──────── EXERCISE MATERIAL

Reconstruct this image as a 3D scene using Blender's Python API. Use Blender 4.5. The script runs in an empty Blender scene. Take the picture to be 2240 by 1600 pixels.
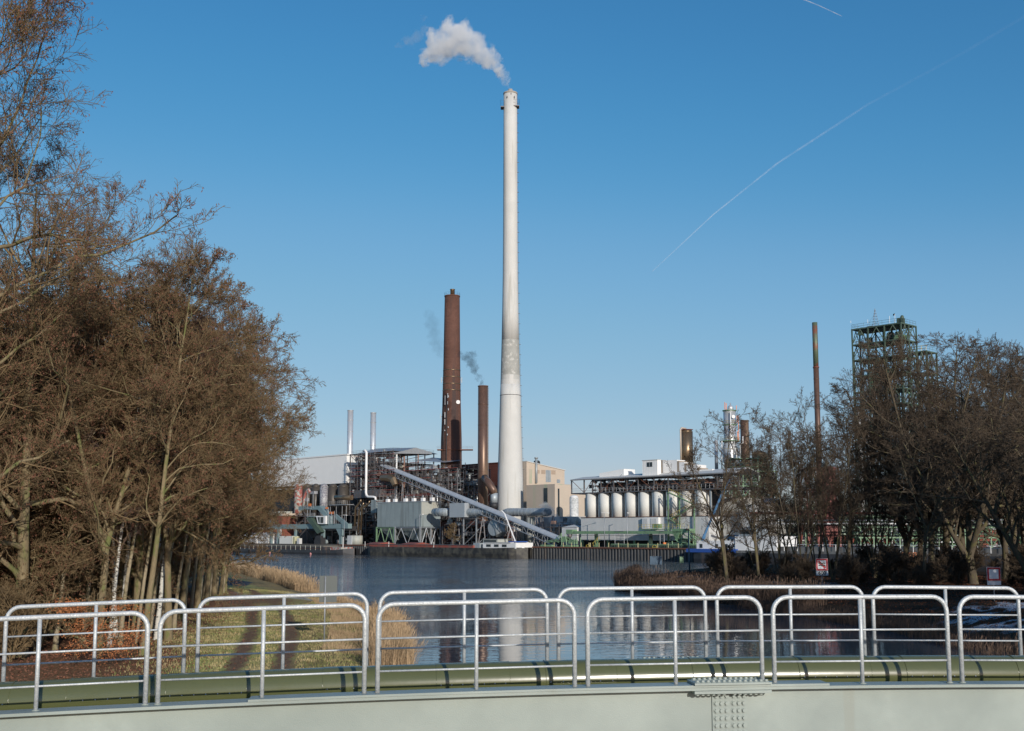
import bpy, math, random
import numpy as np
from mathutils import Vector, Matrix

# ---------------------------------------------------------------- camera, sky, sun, exposure
SC = bpy.context.scene
CAMZ, F, PITCH, SH = 7.0, 2500.0, math.radians(6.5), 85.2
cam = bpy.data.objects.new("camera", bpy.data.cameras.new("camera"))
SC.collection.objects.link(cam)
cam.location = (0, 0, CAMZ)
cam.rotation_euler = (math.pi/2+PITCH, 0, 0)
cam.data.sensor_width = 36; cam.data.lens = 36*F/2240
cam.data.shift_y = SH/2240
cam.data.clip_start = .5; cam.data.clip_end = 40000
SC.camera = cam
SUN_EL, SUN_AZ = math.radians(16), math.radians(160)     # azimuth clockwise from +Y
w = bpy.data.worlds.new("World"); SC.world = w; w.use_nodes = True
nt = w.node_tree; nt.nodes.clear()
sky = nt.nodes.new("ShaderNodeTexSky"); sky.sky_type = 'NISHITA'; sky.sun_disc = False
sky.sun_elevation = SUN_EL; sky.sun_rotation = SUN_AZ
sky.altitude = 50; sky.air_density = 1.0; sky.dust_density = .6; sky.ozone_density = 2.2
hs = nt.nodes.new("ShaderNodeHueSaturation"); hs.inputs['Saturation'].default_value = 1.22; hs.inputs['Hue'].default_value=.49
bg = nt.nodes.new("ShaderNodeBackground"); bg.inputs[1].default_value = .12
wo = nt.nodes.new("ShaderNodeOutputWorld")
hs.inputs['Saturation'].default_value = 1.22
def vmul(src, f):
    n_ = nt.nodes.new('ShaderNodeVectorMath'); n_.operation = 'SCALE'; n_.inputs['Scale'].default_value = f; nt.links.new(src, n_.inputs[0]); return n_.outputs[0]
cv_ = nt.nodes.new('ShaderNodeRGBCurve')      # camera response for the clear winter sky
for ci, pts in enumerate((((0, 0), (.084, .051), (.119, .080), (.198, .178), (.515, .366), (1, .62)), ((0, 0), (.246, .223), (.323, .296), (.462, .407), (.791, .539), (1, .62)), ((0, 0), (.445, .474), (.552, .565), (.702, .651), (.791, .668), (1, .74)))):
    c_ = cv_.mapping.curves[ci]
    while len(c_.points) < len(pts): c_.points.new(.5, .5)
    for p_, (a_, b__) in zip(c_.points, pts): p_.location = (a_, b__); p_.handle_type = 'AUTO_CLAMPED'
cv_.mapping.update()
nt.links.new(sky.outputs[0], hs.inputs['Color']); nt.links.new(vmul(hs.outputs[0], .12), cv_.inputs['Color']); nt.links.new(vmul(cv_.outputs[0], 1/.12), bg.inputs[0]); nt.links.new(bg.outputs[0], wo.inputs[0])
sl = bpy.data.lights.new("sun", 'SUN'); sl.energy = 3.5; sl.angle = math.radians(.53); sl.color = (1, .94, .85)
so = bpy.data.objects.new("sun", sl); SC.collection.objects.link(so)
sdir = Vector((math.sin(SUN_AZ)*math.cos(SUN_EL), math.cos(SUN_AZ)*math.cos(SUN_EL), math.sin(SUN_EL)))
so.rotation_euler = sdir.to_track_quat('Z', 'Y').to_euler(); so.location = sdir*60
vs = SC.view_settings; vs.view_transform = 'Standard'; vs.look = 'None'; vs.exposure = 0; vs.gamma = 1
SC.render.engine = 'CYCLES'
SC.cycles.max_bounces = 6; SC.cycles.transparent_max_bounces = 12; SC.cycles.volume_bounces = 14
SC.cycles.use_denoising = True

# ---------------------------------------------------------------- calibration helpers
def ray(x, y):
    u, v = (x-1120)/F, (800-y+SH)/F
    Y = math.cos(PITCH)-v*math.sin(PITCH)
    return u/Y, (math.sin(PITCH)+v*math.cos(PITCH))/Y
def P(x, y, Y):
    a, b = ray(x, y); return Vector((Y*a, Y, CAMZ+Y*b))
def ZY(y, Y): return CAMZ+Y*ray(1120, y)[1]
def QY(px, k): return (351+k)/(1+1.05*ray(px, 1150)[0])   # the quay runs obliquely; k metres behind it
def QX(px, k):
    Y = QY(px, k); return Vector((Y*ray(px, 1150)[0], Y, 0))
def QP(px, py, k):
    v = QX(px, k); v.z = ZY(py, v.y); return v
QD = Vector((.6897, -.7241, 0)); QN = Vector((.7241, .6897, 0))   # along the quay / inland
GZ = 3.5                                                  # plant ground level
R = random.Random(7)

# ---------------------------------------------------------------- object helpers
def link(o): SC.collection.objects.link(o); return o
def tag(o, label=None, cat=None, group=None, kind=None):
    if label: o["label"] = label
    if cat: o["category"] = cat
    if group: o["group"] = group
    if kind: o["kind"] = kind
    return o
def thing(name, label, cat, loc, group=None):
    o = link(bpy.data.objects.new(name, None)); o.location = loc; o.empty_display_size = .3
    return tag(o, label, cat, group)

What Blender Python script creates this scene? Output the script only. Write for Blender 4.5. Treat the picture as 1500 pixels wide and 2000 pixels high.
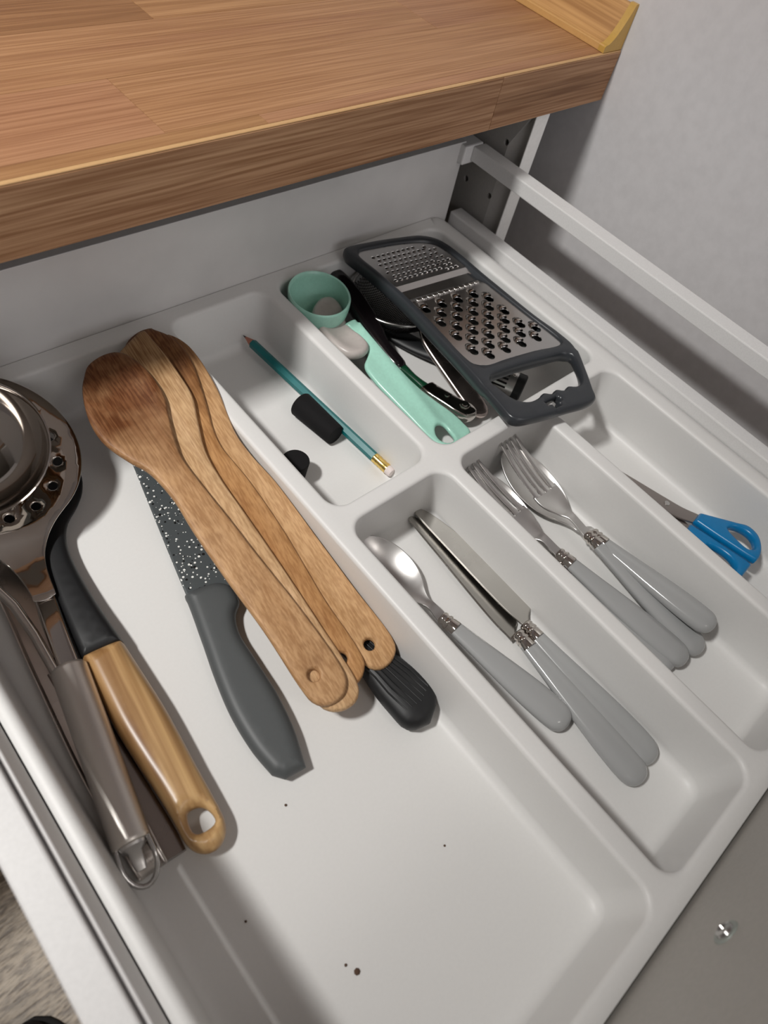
import bpy, bmesh, math, random
from mathutils import Vector, Matrix
from mathutils.geometry import delaunay_2d_cdt
random.seed(4)
S = 0.001            # everything below is written in millimetres
PI = math.pi
scene = bpy.context.scene
for o in list(bpy.data.objects): bpy.data.objects.remove(o)
col = scene.collection

# ------------------------------------------------------------------ camera
cam = bpy.data.cameras.new('camera'); camo = bpy.data.objects.new('camera', cam); col.objects.link(camo)
camo.location = (0, 0, .347)
camo.rotation_mode = 'XYZ'; camo.rotation_euler = (0.6061286, -0.17962381, -0.71408427)
cam.sensor_fit = 'HORIZONTAL'; cam.sensor_width = 36; cam.lens = 1290.92 * 36 / 1500
cam.clip_start = .01; cam.clip_end = 20
cam.dof.use_dof = True; cam.dof.focus_distance = .46; cam.dof.aperture_fstop = 11
scene.camera = camo
# ------------------------------------------------------------------ world, lamps, exposure
w = bpy.data.worlds.new('world'); scene.world = w; w.use_nodes = True
w.node_tree.nodes['Background'].inputs[0].default_value = (.8, .85, 1, 1)
w.node_tree.nodes['Background'].inputs[1].default_value = .16
def area(name, loc, target, size, power, colr, shape='DISK', size_y=None):
    l = bpy.data.lights.new(name, 'AREA'); l.shape = shape; l.size = size; l.energy = power; l.color = colr
    if size_y: l.size_y = size_y
    o = bpy.data.objects.new(name, l); col.objects.link(o); o.location = [c * S for c in loc]
    d = Vector(target) - Vector(loc); o.rotation_euler = d.to_track_quat('-Z', 'Y').to_euler()
    return o
sl_ = bpy.data.lights.new('ceiling_spot_light', 'SPOT'); sl_.energy = 112; sl_.color = (1, .985, .955); sl_.shadow_soft_size = .08
sl_.spot_size = math.radians(70); sl_.spot_blend = 1.0
so_ = bpy.data.objects.new('ceiling_spot_light', sl_); col.objects.link(so_); so_.location = (-.55, .41, 1.25)
so_.rotation_euler = (Vector((.20, .50, 0)) - Vector(so_.location)).to_track_quat('-Z', 'Y').to_euler()
area('front_fill_light', (0, -1560, 420), (200, 200, 100), 1.3, 11, (.98, .965, 1), 'RECTANGLE', 1.0)  # soft area fill added at the front for ambient light, no window built
area('overhead_fill_light', (300, -1150, 1600), (280, -900, 0), .5, 3, (1, .95, .9))  # weak fill added from above, without a fixture
scene.view_settings.view_transform = 'Standard'; scene.view_settings.look = 'None'
scene.view_settings.gamma = 1; scene.view_settings.use_curve_mapping = False
scene.view_settings.exposure = 0.06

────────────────

TASK GOAL:
Give back the whole listing as it stands, minus its pictures.

ANSWER FOR THE TASK:
Reconstruct this image as a 3D scene using Blender's Python API. Use Blender 4.5. The script runs in an empty Blender scene. Take the picture to be 2240 by 1600 pixels.
import bpy, math, random
import numpy as np
from mathutils import Vector, Matrix

# ---------------------------------------------------------------- camera, sky, sun, exposure
SC = bpy.context.scene
CAMZ, F, PITCH, SH = 7.0, 2500.0, math.radians(6.5), 85.2
cam = bpy.data.objects.new("camera", bpy.data.cameras.new("camera"))
SC.collection.objects.link(cam)
cam.location = (0, 0, CAMZ)
cam.rotation_euler = (math.pi/2+PITCH, 0, 0)
cam.data.sensor_width = 36; cam.data.lens = 36*F/2240
cam.data.shift_y = SH/2240
cam.data.clip_start = .5; cam.data.clip_end = 40000
SC.camera = cam
SUN_EL, SUN_AZ = math.radians(16), math.radians(160)     # azimuth clockwise from +Y
w = bpy.data.worlds.new("World"); SC.world = w; w.use_nodes = True
nt = w.node_tree; nt.nodes.clear()
sky = nt.nodes.new("ShaderNodeTexSky"); sky.sky_type = 'NISHITA'; sky.sun_disc = False
sky.sun_elevation = SUN_EL; sky.sun_rotation = SUN_AZ
sky.altitude = 50; sky.air_density = 1.0; sky.dust_density = .6; sky.ozone_density = 2.2
hs = nt.nodes.new("ShaderNodeHueSaturation"); hs.inputs['Saturation'].default_value = 1.22; hs.inputs['Hue'].default_value=.49
bg = nt.nodes.new("ShaderNodeBackground"); bg.inputs[1].default_value = .12
wo = nt.nodes.new("ShaderNodeOutputWorld")
hs.inputs['Saturation'].default_value = 1.22
def vmul(src, f):
    n_ = nt.nodes.new('ShaderNodeVectorMath'); n_.operation = 'SCALE'; n_.inputs['Scale'].default_value = f; nt.links.new(src, n_.inputs[0]); return n_.outputs[0]
cv_ = nt.nodes.new('ShaderNodeRGBCurve')      # camera response for the clear winter sky
for ci, pts in enumerate((((0, 0), (.084, .051), (.119, .080), (.198, .178), (.515, .366), (1, .62)), ((0, 0), (.246, .223), (.323, .296), (.462, .407), (.791, .539), (1, .62)), ((0, 0), (.445, .474), (.552, .565), (.702, .651), (.791, .668), (1, .74)))):
    c_ = cv_.mapping.curves[ci]
    while len(c_.points) < len(pts): c_.points.new(.5, .5)
    for p_, (a_, b__) in zip(c_.points, pts): p_.location = (a_, b__); p_.handle_type = 'AUTO_CLAMPED'
cv_.mapping.update()
nt.links.new(sky.outputs[0], hs.inputs['Color']); nt.links.new(vmul(hs.outputs[0], .12), cv_.inputs['Color']); nt.links.new(vmul(cv_.outputs[0], 1/.12), bg.inputs[0]); nt.links.new(bg.outputs[0], wo.inputs[0])
sl = bpy.data.lights.new("sun", 'SUN'); sl.energy = 3.5; sl.angle = math.radians(.53); sl.color = (1, .94, .85)
so = bpy.data.objects.new("sun", sl); SC.collection.objects.link(so)
sdir = Vector((math.sin(SUN_AZ)*math.cos(SUN_EL), math.cos(SUN_AZ)*math.cos(SUN_EL), math.sin(SUN_EL)))
so.rotation_euler = sdir.to_track_quat('Z', 'Y').to_euler(); so.location = sdir*60
vs = SC.view_settings; vs.view_transform = 'Standard'; vs.look = 'None'; vs.exposure = 0; vs.gamma = 1
SC.render.engine = 'CYCLES'
SC.cycles.max_bounces = 6; SC.cycles.transparent_max_bounces = 12; SC.cycles.volume_bounces = 14
SC.cycles.use_denoising = True

# ---------------------------------------------------------------- calibration helpers
def ray(x, y):
    u, v = (x-1120)/F, (800-y+SH)/F
    Y = math.cos(PITCH)-v*math.sin(PITCH)
    return u/Y, (math.sin(PITCH)+v*math.cos(PITCH))/Y
def P(x, y, Y):
    a, b = ray(x, y); return Vector((Y*a, Y, CAMZ+Y*b))
def ZY(y, Y): return CAMZ+Y*ray(1120, y)[1]
def QY(px, k): return (351+k)/(1+1.05*ray(px, 1150)[0])   # the quay runs obliquely; k metres behind it
def QX(px, k):
    Y = QY(px, k); return Vector((Y*ray(px, 1150)[0], Y, 0))
def QP(px, py, k):
    v = QX(px, k); v.z = ZY(py, v.y); return v
QD = Vector((.6897, -.7241, 0)); QN = Vector((.7241, .6897, 0))   # along the quay / inland
GZ = 3.5                                                  # plant ground level
R = random.Random(7)

# ---------------------------------------------------------------- object helpers
def link(o): SC.collection.objects.link(o); return o
def tag(o, label=None, cat=None, group=None, kind=None):
    if label: o["label"] = label
    if cat: o["category"] = cat
    if group: o["group"] = group
    if kind: o["kind"] = kind
    return o
def thing(name, label, cat, loc, group=None):
    o = link(bpy.data.objects.new(name, None)); o.location = loc; o.empty_display_size = .3
    return tag(o, label, cat, group)

What Blender Python script creates this scene? Output the script only. Write for Blender 4.5. Treat the picture as 1500 pixels wide and 2000 pixels high.
import bpy, bmesh, math, random
from mathutils import Vector, Matrix
from mathutils.geometry import delaunay_2d_cdt
random.seed(4)
S = 0.001            # everything below is written in millimetres
PI = math.pi
scene = bpy.context.scene
for o in list(bpy.data.objects): bpy.data.objects.remove(o)
col = scene.collection

# ------------------------------------------------------------------ camera
cam = bpy.data.cameras.new('camera'); camo = bpy.data.objects.new('camera', cam); col.objects.link(camo)
camo.location = (0, 0, .347)
camo.rotation_mode = 'XYZ'; camo.rotation_euler = (0.6061286, -0.17962381, -0.71408427)
cam.sensor_fit = 'HORIZONTAL'; cam.sensor_width = 36; cam.lens = 1290.92 * 36 / 1500
cam.clip_start = .01; cam.clip_end = 20
cam.dof.use_dof = True; cam.dof.focus_distance = .46; cam.dof.aperture_fstop = 11
scene.camera = camo
# ------------------------------------------------------------------ world, lamps, exposure
w = bpy.data.worlds.new('world'); scene.world = w; w.use_nodes = True
w.node_tree.nodes['Background'].inputs[0].default_value = (.8, .85, 1, 1)
w.node_tree.nodes['Background'].inputs[1].default_value = .16
def area(name, loc, target, size, power, colr, shape='DISK', size_y=None):
    l = bpy.data.lights.new(name, 'AREA'); l.shape = shape; l.size = size; l.energy = power; l.color = colr
    if size_y: l.size_y = size_y
    o = bpy.data.objects.new(name, l); col.objects.link(o); o.location = [c * S for c in loc]
    d = Vector(target) - Vector(loc); o.rotation_euler = d.to_track_quat('-Z', 'Y').to_euler()
    return o
sl_ = bpy.data.lights.new('ceiling_spot_light', 'SPOT'); sl_.energy = 112; sl_.color = (1, .985, .955); sl_.shadow_soft_size = .08
sl_.spot_size = math.radians(70); sl_.spot_blend = 1.0
so_ = bpy.data.objects.new('ceiling_spot_light', sl_); col.objects.link(so_); so_.location = (-.55, .41, 1.25)
so_.rotation_euler = (Vector((.20, .50, 0)) - Vector(so_.location)).to_track_quat('-Z', 'Y').to_euler()
area('front_fill_light', (0, -1560, 420), (200, 200, 100), 1.3, 11, (.98, .965, 1), 'RECTANGLE', 1.0)  # soft area fill added at the front for ambient light, no window built
area('overhead_fill_light', (300, -1150, 1600), (280, -900, 0), .5, 3, (1, .95, .9))  # weak fill added from above, without a fixture
scene.view_settings.view_transform = 'Standard'; scene.view_settings.look = 'None'
scene.view_settings.gamma = 1; scene.view_settings.use_curve_mapping = False
scene.view_settings.exposure = 0.06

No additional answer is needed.